What he does is invest, and well. “My whole life I always knew things before they happened. I guess it’s just a gift from God,” said Lemelson, 39 years old.
His Amvona Fund, with $20 million in assets, barely registers in the largely unregulated hedge fund world but it has earned him millions. His rules include listening to investor big shots like Warren Buffet who live by a key principle: don’t overpay.
For investing client funds, Lemelson gets a 25 percent performance fee, far above what others charge but his disciples believe in his instinct and God and gut and that he asks them to pray, a dubious tactic say critics who argue a Man of the Cloth shouldn’t look to get rich quick.
Lemelson bets on relatively unknown individual stocks rising, like seismic-equipment-technology maker Geospace Technologies Corp. and has done well enough to show returns of 150 percent through the middle of this year before a losing run with Apple.

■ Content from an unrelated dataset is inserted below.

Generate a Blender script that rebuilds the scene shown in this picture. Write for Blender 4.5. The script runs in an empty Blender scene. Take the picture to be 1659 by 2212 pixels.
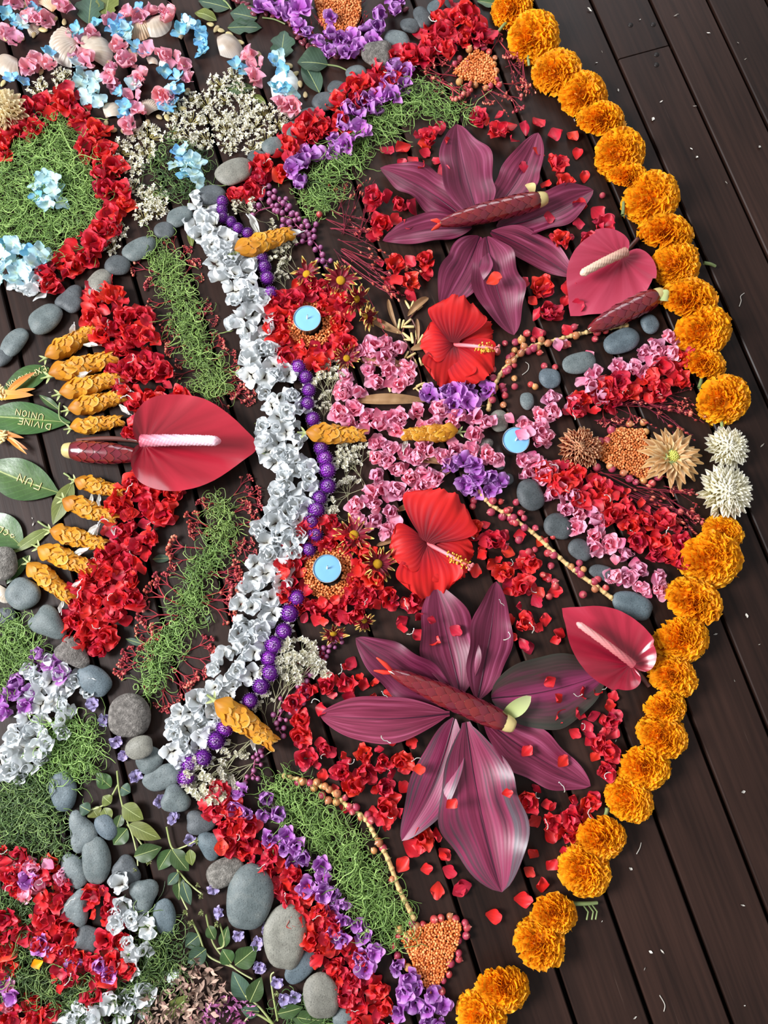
import bpy, math, random
import numpy as np
from mathutils import Vector, Matrix

# ------------------------------------------------------------------ camera, world, lights, exposure
F, CX, CY, H = 1609.0, 829.5, 1106.0, 1.10       # focal length in pixels of the 1659x2212 frame; lens height over the deck
def _unit(v): return v / np.linalg.norm(v)
_y = _unit(np.array([-2024.86 - CX, -(-7517.87 - CY), -F]))     # vanishing direction of the deck boards
_x = np.array([25277.4 - CX, -(-4467.1 - CY), -F]); _x = _unit(_x - _y * (_x @ _y))
_z = np.cross(_x, _y)
W2C = np.stack([_x, _y, _z], 1)
C2W = W2C.T
sc = bpy.context.scene
cam_d = bpy.data.cameras.new('camera'); cam = bpy.data.objects.new('camera', cam_d)
sc.collection.objects.link(cam); sc.camera = cam
cam_d.sensor_fit = 'VERTICAL'; cam_d.sensor_height = 24.0; cam_d.lens = F / 2212 * 24.0
cam_d.clip_start = 0.02
M4 = Matrix([list(C2W[i]) + [0.0] for i in range(3)] + [[0, 0, 0, 1]]); M4[2][3] = H
cam.matrix_world = M4

def hexc(h):
    h = h.lstrip('#'); c = [int(h[i:i + 2], 16) / 255 for i in (0, 2, 4)]
    return tuple(x / 12.92 if x <= .04045 else ((x + .055) / 1.055) ** 2.4 for x in c) + (1.0,)

world = bpy.data.worlds.new('world'); sc.world = world; world.use_nodes = True
world.node_tree.nodes['Background'].inputs[0].default_value = (0.93, 0.97, 1.0, 1)
world.node_tree.nodes['Background'].inputs[1].default_value = 0.42

def area(name, loc, target, sx, sy, power, col):
    d = bpy.data.lights.new(name, 'AREA'); d.shape = 'RECTANGLE'; d.size = sx; d.size_y = sy; d.energy = power; d.color = col
    o = bpy.data.objects.new(name, d); sc.collection.objects.link(o); o.location = loc
    o.rotation_euler = (Vector(target) - Vector(loc)).to_track_quat('-Z', 'Y').to_euler()
    return o
# daylight from the pavilion's open sides
area('window_light_west', (-2.6, 0.9, 2.3), (0.1, 0.1, 0), 1.3, 1.3, 225, (0.98, 0.985, 1.0))
area('window_light_north', (1.2, 3.4, 1.7), (0.3, 0.2, 0), 2.6, 1.2, 45, (0.90, 0.95, 1.0))
sc.view_settings.view_transform = 'Standard'; sc.view_settings.look = 'None'
sc.view_settings.exposure = 0.12; sc.view_settings.gamma = 1.0; sc.view_settings.use_curve_mapping = False

# ------------------------------------------------------------------ pixel -> deck helpers
def at(px, py, z=0.0):
    d = C2W @ np.array([(px - CX) / F, -(py - CY) / F, -1.0]); t = (z - H) / d[2]
    return Vector((d[0] * t, d[1] * t, z))
def mpp(px, py, z=0.0):
    return ((at(px + 8, py, z) - at(px - 8, py, z)).length + (at(px, py + 8, z) - at(px, py - 8, z)).length) / 32
def yaw(px, py, dx, dy):
    v = at(px + dx, py + dy) - at(px, py); return math.atan2(v.y, v.x)
def yawdeg(px, py, a): return yaw(px, py, math.cos(math.radians(a)) * 10, math.sin(math.radians(a)) * 10)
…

He was Gregory Lemelson to a Jewish father and Christian mother. Inspired by a college professor who was a priest, he attended seminary at the Holy Cross Greek Orthodox School of Theology to become a priest and was ordained by a Turkish Archbishop who is one of his investors and believers.
IN CASH HE TRUSTS
Some don’t. “He’s not paying much attention to the Fathers of the Church, all of whom said it was very dangerous to be rich,” Vanderbilt Divinity School professor Douglas Meeks, a Methodist minister told the Journal. “He shouldn’t trade on his priestly or pastoral position.”
Lemelson is one rich minister. He is selling off a custom-built 7,000-square foot suburban Boston mansion after a five-year legal fight over the mortgage. His wife makes the 90-minute drive to Keene in a white Cadillac Escalade sport-utility vehicle. He collects motorcycles. He doesn’t follow up if the church forgets to pay his $300 weekly honorarium every so often.
“Let’s not be poor because we’re pretending to be pious, when we really just couldn’t figure out how to make a better living,” he told the paper, not hiding his other true ambition.
Before ordination, he ran a website, also called Amvona, selling discount photography equipment manufactured in China. Amvona was sued in 2004 for copying a competitor’s patents; two years later, Amvona accepted an offer of judgment against it and paid to end the case, court documents show.
Greek Orthodox priests are allowed to be married and hold secondary jobs. Lemelson, who is married with four children, said he couldn’t afford to stay in the clergy without his hedge-fund gig. He recalled the moment when he became serious about investing.
“I said, ‘They are going to have to bar me from the securities markets, because I would make too much money,’” he said. He paused. “I’m not humble. I wish I were.”